Median error as low as 45cm outdoors with 3 transceivers

Indoor median error of 55cm with 3 transceivers

Outperforms state-of-the-art LiFS with fewer transceivers

Abstract

Device-free localization plays an important role in many ubiquitous applications. Among the different technologies proposed, Wi-Fi based technology using commercial devices has attracted much attention due to its low cost, ease of deployment, and high potential for accurate localization. Existing solutions use either fingerprints that require labor-intensive radio-map survey and updates, or models constructed from empirical studies with dense deployment of Wi-Fi transceivers. In this work, we explore the Fresnel Zone Theory in physics and propose a generic Fresnel Penetration Model (FPM), which reveals the linear relationship between specific Fresnel zones and multicarrier Fresnel phase difference, along with the Fresnel phase offset caused by static multipath environments. We validate FPM in both outdoor and complex indoor environments.

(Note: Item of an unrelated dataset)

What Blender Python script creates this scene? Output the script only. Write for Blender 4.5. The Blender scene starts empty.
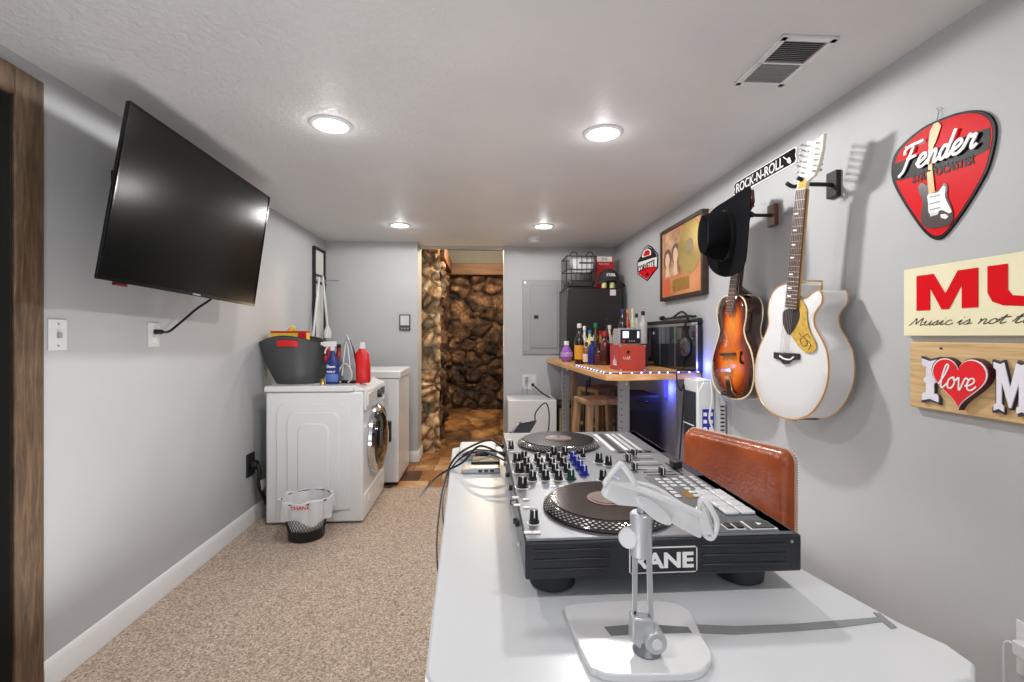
import bpy, bmesh, math, random
from mathutils import Vector, Matrix, noise
random.seed(7)
SC = bpy.context.scene
COL = SC.collection
PI = math.pi
# ------------------------------------------------------------------ camera geometry (measured room)
FL, CZ, HY = 470.0, 1.34, 336.0
TH = math.atan(30/470.0); CS, SN = math.cos(TH), math.sin(TH)
XL, XR, H = -1.645, 1.50, 2.34
def PX(px, py, X):
    u = (px-512)/FL; Y = X*(CS-u*SN)/(SN+u*CS); F = Y*CS+X*SN
    return Vector((X, Y, CZ+(HY-py)*F/FL))
def PY(px, py, Y):
    u = (px-512)/FL; X = Y*(SN+u*CS)/(CS-u*SN); F = Y*CS+X*SN
    return Vector((X, Y, CZ+(HY-py)*F/FL))
def PZ(px, py, z):
    F = (CZ-z)*FL/(py-HY); R = (px-512)/FL*F
    return Vector((R*CS+F*SN, F*CS-R*SN, z))
# ------------------------------------------------------------------ materials
def lin(c):
    r = []
    for v in c[:3]:
        v = v/255.0
        r.append(v/12.92 if v <= 0.04045 else ((v+0.055)/1.055)**2.4)
    return (r[0], r[1], r[2], 1)
MC = {}
def mat(name, col, rough=0.5, metal=0.0, var=0.06, scale=8.0, bump=0.0, bscale=None, spec=None, emit=None, estr=0, trans=0.0, coat=0.0, stretch=None):
    if name in MC: return MC[name]
    m = bpy.data.materials.new(name); m.use_nodes = True
    nt = m.node_tree; N = nt.nodes; L = nt.links
    b = N['Principled BSDF']
    b.inputs['Roughness'].default_value = rough
    b.inputs['Metallic'].default_value = metal
    if spec is not None: b.inputs['Specular IOR Level'].default_value = spec
    if trans: b.inputs['Transmission Weight'].default_value = trans
    if coat: b.inputs['Coat Weight'].default_value = coat; b.inputs['Coat Roughness'].default_value = 0.08
    tc = N.new('ShaderNodeTexCoord'); mp = N.new('ShaderNodeMapping')
    L.new(tc.outputs['Object'], mp.inputs[0])
    if stretch: mp.inputs['Scale'].default_value = stretch
    nz = N.new('ShaderNodeTexNoise'); nz.inputs['Scale'].default_value = scale; nz.inputs['Detail'].default_value = 4
    L.new(mp.outputs[0], nz.inputs['Vector'])
    cr = N.new('ShaderNodeValToRGB')
    a = lin(col)
    cr.color_ramp.elements[0].position = 0.3; cr.color_ramp.elements[1].position = 0.7
    cr.color_ramp.elements[0].color = (a[0]*(1-var), a[1]*(1-var), a[2]*(1-var), 1)
    cr.color_ramp.elements[1].color = (min(1, a[0]*(1+var)), min(1, a[1]*(1+var)), min(1, a[2]*(1+var)), 1)
    L.new(nz.outputs[0], cr.inputs[0]); L.new(cr.outputs[0], b.inputs['Base Color'])
    if bump:
        n2 = N.new('ShaderNodeTexNoise'); n2.inputs['Scale'].default_value = bscale or scale*4; n2.inputs['Detail'].default_value = 3
        L.new(mp.outputs[0], n2.inputs['Vector'])
        bp = N.new('ShaderNodeBump'); bp.inputs['Strength'].default_value = bump; bp.inputs['Distance'].default_value = 0.01
        L.new(n2.outputs[0], bp.inputs['Height']); L.new(bp.outputs[0], b.inputs['Normal'])
    if emit:
        b.inputs['Emission Color'].default_value = lin(emit); b.inputs['Emission Strength'].default_value = estr
    MC[name] = m
    return m
def ramp_mat(name, stops, rough, builder, bump=0, bdist=0.01, metal=0, bumpbuild=None):
    """material whose colour is a ramp over the value socket made by builder(nt, coords)"""
    m = bpy.data.materials.new(name); m.use_nodes = True
    nt = m.node_tree; N = nt.nodes; L = nt.links; b = N['Principled BSDF']
    b.inputs['Roughness'].default_value = rough; b.inputs['Metallic'].default_value = metal
    tc = N.new('ShaderNodeTexCoord')
    v = builder(nt, tc)
    cr = N.new('ShaderNodeValToRGB')
    e = cr.color_ramp.elements
    e[0].position = stops[0][0]; e[0].color = lin(stops[0][1]); e[1].position = stops[-1][0]; e[1].color = lin(stops[-1][1])
    for p, c in stops[1:-1]:
        q = e.new(p); q.color = lin(c)
    L.new(v, cr.inputs[0]); L.new(cr.outputs[0], b.inputs['Base Color'])
    if bump:
        h = bumpbuild(nt, tc) if bumpbuild else v
        bp = N.new('ShaderNodeBump'); bp.inputs['Strength'].default_value = bump; bp.inputs['Distance'].default_value = bdist
        L.new(h, bp.inputs['Height']); L.new(bp.outputs[0], b.inputs['Normal'])
    return m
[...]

Furthermore, we design a multicarrier FPM based device-free localization system (MFDL), which overcomes a number of practical challenges, particularly the Fresnel phase difference estimation and phase offset calibration in multipath-rich indoor environments. Extensive experimental results show that compared with the state-of-the-art work (LiFS), our MFDL system achieves better localization accuracy with much fewer number of Wi-Fi transceivers. Specifically, using only three transceivers, the median localization error of MFDL is as low as 45$cm$ in an outdoor environment of 36$m^2$, and 55$cm$ in indoor settings of 25$m^2$. Increasing the number of transceivers to four allows us to achieve 75$cm$ median localization error in a 72$m^2$ indoor area, compared with the 1.1$m$ median localization error achieved by LiFS using 11 transceivers in a 70$m^2$ area.